START

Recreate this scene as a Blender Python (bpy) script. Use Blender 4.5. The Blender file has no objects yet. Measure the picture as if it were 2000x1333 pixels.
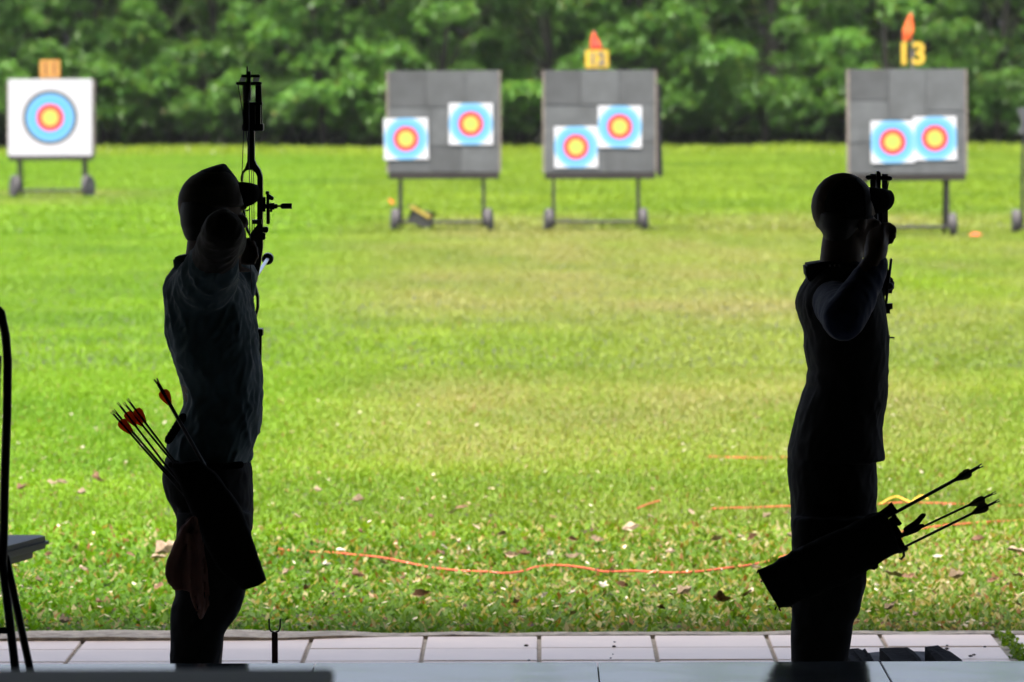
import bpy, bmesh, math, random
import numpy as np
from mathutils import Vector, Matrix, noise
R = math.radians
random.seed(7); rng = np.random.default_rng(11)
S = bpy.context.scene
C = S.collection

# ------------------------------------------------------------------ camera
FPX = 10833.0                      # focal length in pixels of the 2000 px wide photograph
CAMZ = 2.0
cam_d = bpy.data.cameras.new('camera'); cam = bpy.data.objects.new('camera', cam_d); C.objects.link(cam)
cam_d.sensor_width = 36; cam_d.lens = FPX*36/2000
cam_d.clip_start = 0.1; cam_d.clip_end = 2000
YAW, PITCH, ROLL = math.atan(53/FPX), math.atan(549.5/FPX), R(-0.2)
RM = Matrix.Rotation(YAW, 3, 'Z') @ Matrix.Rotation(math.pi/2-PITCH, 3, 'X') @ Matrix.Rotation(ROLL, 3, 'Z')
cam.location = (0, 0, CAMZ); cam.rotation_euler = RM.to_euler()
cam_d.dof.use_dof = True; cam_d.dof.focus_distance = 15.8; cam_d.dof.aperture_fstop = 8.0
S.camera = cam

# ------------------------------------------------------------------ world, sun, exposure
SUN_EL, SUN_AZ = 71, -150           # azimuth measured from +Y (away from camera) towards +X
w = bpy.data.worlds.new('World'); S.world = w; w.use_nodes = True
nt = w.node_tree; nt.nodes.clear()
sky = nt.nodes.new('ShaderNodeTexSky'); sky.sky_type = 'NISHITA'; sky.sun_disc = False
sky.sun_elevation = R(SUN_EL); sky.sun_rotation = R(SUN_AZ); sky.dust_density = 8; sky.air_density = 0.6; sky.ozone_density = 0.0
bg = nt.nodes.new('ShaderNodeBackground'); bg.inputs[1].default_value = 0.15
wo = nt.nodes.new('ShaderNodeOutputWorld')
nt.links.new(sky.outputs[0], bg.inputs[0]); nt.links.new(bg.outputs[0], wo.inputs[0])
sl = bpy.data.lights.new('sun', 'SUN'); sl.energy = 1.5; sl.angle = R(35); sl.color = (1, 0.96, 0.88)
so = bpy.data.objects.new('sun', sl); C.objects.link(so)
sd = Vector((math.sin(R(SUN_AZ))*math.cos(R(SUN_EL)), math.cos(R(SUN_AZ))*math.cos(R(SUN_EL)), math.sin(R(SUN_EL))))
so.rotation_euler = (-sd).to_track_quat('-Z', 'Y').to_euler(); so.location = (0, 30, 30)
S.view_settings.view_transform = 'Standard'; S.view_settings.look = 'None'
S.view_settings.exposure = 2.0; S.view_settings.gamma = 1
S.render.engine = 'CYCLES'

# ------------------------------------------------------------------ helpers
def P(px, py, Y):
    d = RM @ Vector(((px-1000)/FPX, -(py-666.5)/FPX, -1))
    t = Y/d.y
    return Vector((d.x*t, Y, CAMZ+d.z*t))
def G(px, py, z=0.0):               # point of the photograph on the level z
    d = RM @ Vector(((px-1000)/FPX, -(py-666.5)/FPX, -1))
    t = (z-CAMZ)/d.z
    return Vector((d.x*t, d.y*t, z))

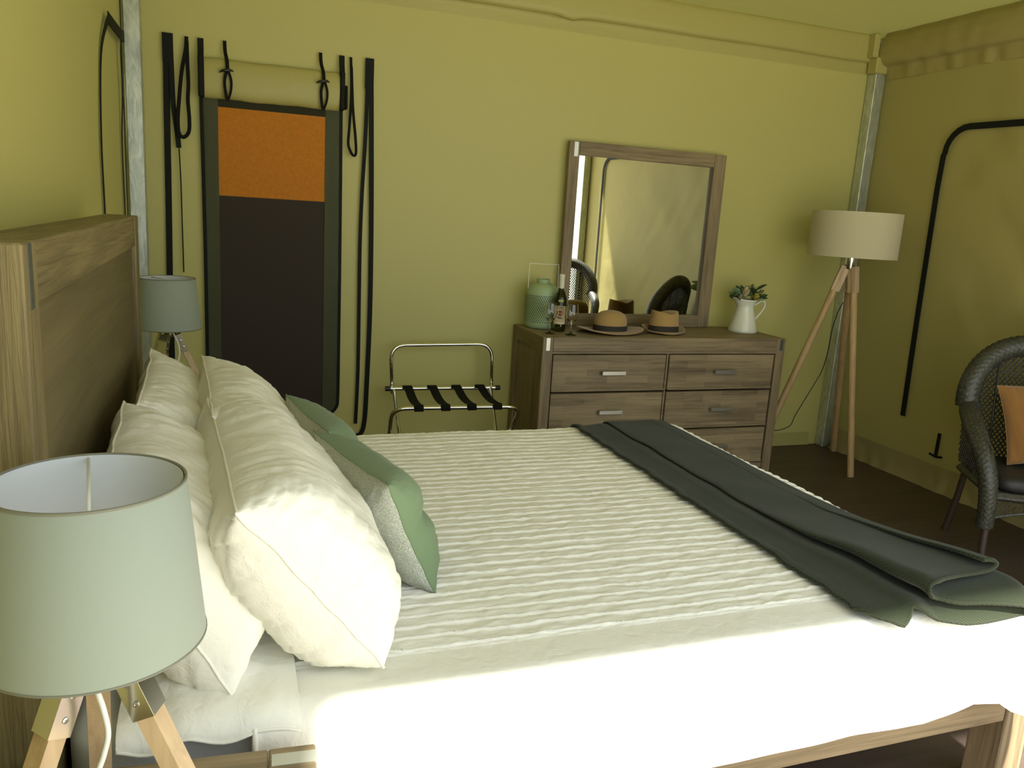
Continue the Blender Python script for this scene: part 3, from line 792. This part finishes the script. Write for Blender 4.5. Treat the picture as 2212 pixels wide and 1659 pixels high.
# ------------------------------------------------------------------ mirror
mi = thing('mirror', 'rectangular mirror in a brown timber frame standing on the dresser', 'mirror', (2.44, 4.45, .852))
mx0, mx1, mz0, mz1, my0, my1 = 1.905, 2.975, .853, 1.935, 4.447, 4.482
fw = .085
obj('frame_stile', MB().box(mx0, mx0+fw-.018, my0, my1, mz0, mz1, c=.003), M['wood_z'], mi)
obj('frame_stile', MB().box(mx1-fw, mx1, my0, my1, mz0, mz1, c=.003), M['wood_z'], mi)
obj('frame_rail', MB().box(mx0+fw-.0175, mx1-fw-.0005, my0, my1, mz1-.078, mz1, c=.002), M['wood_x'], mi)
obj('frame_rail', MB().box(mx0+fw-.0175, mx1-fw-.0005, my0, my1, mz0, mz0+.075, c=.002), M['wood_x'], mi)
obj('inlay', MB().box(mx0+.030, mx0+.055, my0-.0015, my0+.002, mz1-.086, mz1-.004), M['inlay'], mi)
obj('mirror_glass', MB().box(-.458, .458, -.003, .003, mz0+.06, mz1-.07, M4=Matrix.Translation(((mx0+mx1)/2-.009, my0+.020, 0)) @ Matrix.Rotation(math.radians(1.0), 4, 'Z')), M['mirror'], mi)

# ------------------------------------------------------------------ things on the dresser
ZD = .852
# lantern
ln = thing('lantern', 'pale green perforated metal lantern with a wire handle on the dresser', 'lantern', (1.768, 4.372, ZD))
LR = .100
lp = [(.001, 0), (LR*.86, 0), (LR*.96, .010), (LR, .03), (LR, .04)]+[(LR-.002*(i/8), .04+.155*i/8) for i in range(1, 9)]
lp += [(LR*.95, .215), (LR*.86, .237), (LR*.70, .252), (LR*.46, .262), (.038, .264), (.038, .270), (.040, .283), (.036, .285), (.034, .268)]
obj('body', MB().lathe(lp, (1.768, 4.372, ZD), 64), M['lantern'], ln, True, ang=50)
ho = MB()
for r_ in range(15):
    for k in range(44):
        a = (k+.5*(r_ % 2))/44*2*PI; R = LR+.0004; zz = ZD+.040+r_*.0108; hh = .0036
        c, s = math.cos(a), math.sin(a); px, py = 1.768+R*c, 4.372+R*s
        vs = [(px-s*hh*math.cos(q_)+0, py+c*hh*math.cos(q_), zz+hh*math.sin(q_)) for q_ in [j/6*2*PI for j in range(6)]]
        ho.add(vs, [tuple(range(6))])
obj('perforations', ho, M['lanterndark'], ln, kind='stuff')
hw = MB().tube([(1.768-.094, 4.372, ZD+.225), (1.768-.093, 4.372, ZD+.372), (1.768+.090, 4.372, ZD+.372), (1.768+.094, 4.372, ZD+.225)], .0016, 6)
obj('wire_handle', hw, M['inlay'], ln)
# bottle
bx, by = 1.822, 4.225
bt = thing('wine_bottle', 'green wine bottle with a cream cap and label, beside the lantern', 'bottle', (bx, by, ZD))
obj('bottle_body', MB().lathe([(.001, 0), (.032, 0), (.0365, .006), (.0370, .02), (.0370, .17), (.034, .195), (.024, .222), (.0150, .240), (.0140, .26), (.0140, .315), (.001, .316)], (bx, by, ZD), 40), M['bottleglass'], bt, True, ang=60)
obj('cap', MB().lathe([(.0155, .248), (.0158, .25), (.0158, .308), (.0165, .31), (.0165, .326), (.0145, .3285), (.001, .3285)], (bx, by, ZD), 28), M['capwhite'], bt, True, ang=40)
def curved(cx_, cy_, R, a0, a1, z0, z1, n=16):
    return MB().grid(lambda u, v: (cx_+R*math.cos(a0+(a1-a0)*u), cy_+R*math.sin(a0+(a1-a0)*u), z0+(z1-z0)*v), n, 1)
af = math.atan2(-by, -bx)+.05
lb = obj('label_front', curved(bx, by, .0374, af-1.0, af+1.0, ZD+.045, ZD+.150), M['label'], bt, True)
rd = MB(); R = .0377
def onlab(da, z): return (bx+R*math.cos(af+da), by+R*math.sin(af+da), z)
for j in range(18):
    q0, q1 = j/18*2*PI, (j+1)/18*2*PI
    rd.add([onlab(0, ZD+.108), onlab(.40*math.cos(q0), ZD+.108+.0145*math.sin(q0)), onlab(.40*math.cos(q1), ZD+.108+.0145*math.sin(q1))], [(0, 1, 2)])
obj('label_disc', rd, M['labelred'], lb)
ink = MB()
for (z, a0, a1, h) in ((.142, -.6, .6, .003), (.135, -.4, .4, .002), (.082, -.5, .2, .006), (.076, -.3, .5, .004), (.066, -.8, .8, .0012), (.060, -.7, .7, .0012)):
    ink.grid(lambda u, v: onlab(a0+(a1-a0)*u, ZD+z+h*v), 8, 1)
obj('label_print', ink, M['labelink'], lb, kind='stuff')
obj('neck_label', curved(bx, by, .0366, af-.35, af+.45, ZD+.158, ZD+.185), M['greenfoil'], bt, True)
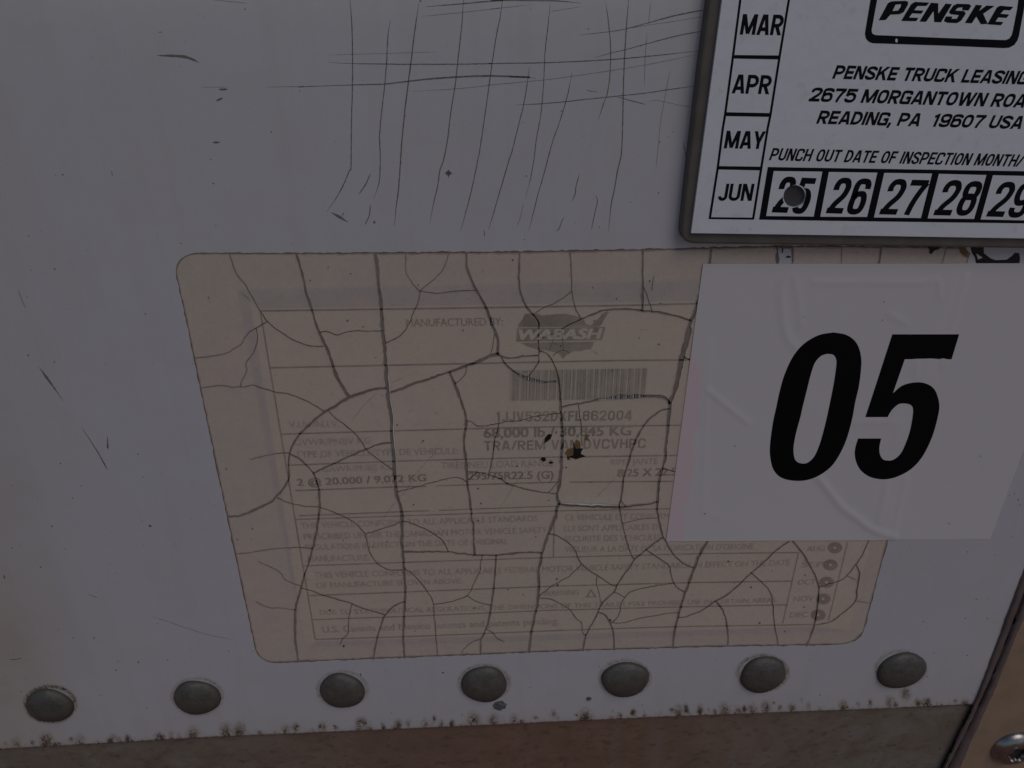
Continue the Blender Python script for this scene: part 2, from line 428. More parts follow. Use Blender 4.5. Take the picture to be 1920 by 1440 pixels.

END

▶ [Task statement]: Read the data above and pull out each line that holds the string "objects".

▶ [The answer]:
Recreate this scene as a Blender Python (bpy) script. Use Blender 4.5. The Blender file has no objects yet. Measure the picture as if it were 2000x1333 pixels.
cam_d = bpy.data.cameras.new('camera'); cam = bpy.data.objects.new('camera', cam_d); C.objects.link(cam)
so = bpy.data.objects.new('sun', sl); C.objects.link(so)